--- START Stored data ---

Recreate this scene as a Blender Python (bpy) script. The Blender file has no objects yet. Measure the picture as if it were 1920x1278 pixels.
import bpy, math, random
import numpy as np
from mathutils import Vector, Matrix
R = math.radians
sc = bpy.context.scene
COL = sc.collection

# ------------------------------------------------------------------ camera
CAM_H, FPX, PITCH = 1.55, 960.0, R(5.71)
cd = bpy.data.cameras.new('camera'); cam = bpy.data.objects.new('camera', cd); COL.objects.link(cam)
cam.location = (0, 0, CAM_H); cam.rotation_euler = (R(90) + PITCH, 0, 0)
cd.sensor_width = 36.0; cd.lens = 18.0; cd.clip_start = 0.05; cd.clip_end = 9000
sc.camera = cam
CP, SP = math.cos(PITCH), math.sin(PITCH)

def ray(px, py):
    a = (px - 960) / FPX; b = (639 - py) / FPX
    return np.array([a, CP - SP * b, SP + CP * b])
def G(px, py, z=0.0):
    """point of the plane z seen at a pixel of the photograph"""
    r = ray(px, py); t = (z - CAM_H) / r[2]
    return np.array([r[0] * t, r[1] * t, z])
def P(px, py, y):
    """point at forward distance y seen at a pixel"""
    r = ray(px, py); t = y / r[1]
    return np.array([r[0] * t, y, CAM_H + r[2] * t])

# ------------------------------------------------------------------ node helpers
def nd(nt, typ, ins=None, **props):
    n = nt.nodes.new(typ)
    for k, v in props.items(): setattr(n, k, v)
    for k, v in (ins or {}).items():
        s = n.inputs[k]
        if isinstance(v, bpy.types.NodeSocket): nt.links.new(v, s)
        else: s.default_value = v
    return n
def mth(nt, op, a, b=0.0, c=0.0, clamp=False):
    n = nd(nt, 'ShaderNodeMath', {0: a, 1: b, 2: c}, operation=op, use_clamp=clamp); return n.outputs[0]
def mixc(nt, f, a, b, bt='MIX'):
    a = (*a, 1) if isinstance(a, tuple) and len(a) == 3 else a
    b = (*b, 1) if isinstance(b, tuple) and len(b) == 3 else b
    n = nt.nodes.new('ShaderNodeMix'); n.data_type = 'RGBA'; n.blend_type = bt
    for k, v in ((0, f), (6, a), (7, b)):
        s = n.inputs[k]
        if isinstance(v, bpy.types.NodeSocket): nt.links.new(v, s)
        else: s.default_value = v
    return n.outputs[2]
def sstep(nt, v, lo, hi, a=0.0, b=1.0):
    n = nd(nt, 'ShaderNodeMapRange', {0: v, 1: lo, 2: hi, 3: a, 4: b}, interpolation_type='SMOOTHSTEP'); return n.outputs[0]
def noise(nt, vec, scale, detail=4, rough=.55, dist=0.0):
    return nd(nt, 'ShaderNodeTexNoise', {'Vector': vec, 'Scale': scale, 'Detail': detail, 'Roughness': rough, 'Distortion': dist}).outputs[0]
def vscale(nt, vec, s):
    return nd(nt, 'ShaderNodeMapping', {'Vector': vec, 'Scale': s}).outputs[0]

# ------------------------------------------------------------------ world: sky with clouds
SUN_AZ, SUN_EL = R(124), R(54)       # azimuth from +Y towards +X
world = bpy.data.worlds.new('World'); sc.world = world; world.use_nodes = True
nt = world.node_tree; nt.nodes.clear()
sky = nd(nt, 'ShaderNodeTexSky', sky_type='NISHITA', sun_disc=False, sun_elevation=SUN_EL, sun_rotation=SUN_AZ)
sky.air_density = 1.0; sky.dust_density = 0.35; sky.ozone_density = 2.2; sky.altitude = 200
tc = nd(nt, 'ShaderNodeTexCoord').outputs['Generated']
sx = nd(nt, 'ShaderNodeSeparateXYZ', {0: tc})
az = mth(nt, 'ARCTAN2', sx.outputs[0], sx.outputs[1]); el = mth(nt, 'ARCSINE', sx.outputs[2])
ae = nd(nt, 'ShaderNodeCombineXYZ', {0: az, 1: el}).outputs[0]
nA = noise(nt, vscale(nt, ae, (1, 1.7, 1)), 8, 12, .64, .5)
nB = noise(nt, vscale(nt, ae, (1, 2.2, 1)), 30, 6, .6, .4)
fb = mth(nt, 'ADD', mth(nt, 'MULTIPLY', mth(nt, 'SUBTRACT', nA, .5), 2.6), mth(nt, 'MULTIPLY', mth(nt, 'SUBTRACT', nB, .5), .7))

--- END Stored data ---

▶ **Exercise goal**
Your output must be the lines of the material above, from the first through the line that contains "return np.array([r[0] * t, y, CAM_H", copied exactly. Include both endpoints and nothing else.

▶ **Reply to the exercise**
Recreate this scene as a Blender Python (bpy) script. The Blender file has no objects yet. Measure the picture as if it were 1920x1278 pixels.
import bpy, math, random
import numpy as np
from mathutils import Vector, Matrix
R = math.radians
sc = bpy.context.scene
COL = sc.collection

# ------------------------------------------------------------------ camera
CAM_H, FPX, PITCH = 1.55, 960.0, R(5.71)
cd = bpy.data.cameras.new('camera'); cam = bpy.data.objects.new('camera', cd); COL.objects.link(cam)
cam.location = (0, 0, CAM_H); cam.rotation_euler = (R(90) + PITCH, 0, 0)
cd.sensor_width = 36.0; cd.lens = 18.0; cd.clip_start = 0.05; cd.clip_end = 9000
sc.camera = cam
CP, SP = math.cos(PITCH), math.sin(PITCH)

def ray(px, py):
    a = (px - 960) / FPX; b = (639 - py) / FPX
    return np.array([a, CP - SP * b, SP + CP * b])
def G(px, py, z=0.0):
    """point of the plane z seen at a pixel of the photograph"""
    r = ray(px, py); t = (z - CAM_H) / r[2]
    return np.array([r[0] * t, r[1] * t, z])
def P(px, py, y):
    """point at forward distance y seen at a pixel"""
    r = ray(px, py); t = y / r[1]
    return np.array([r[0] * t, y, CAM_H + r[2] * t])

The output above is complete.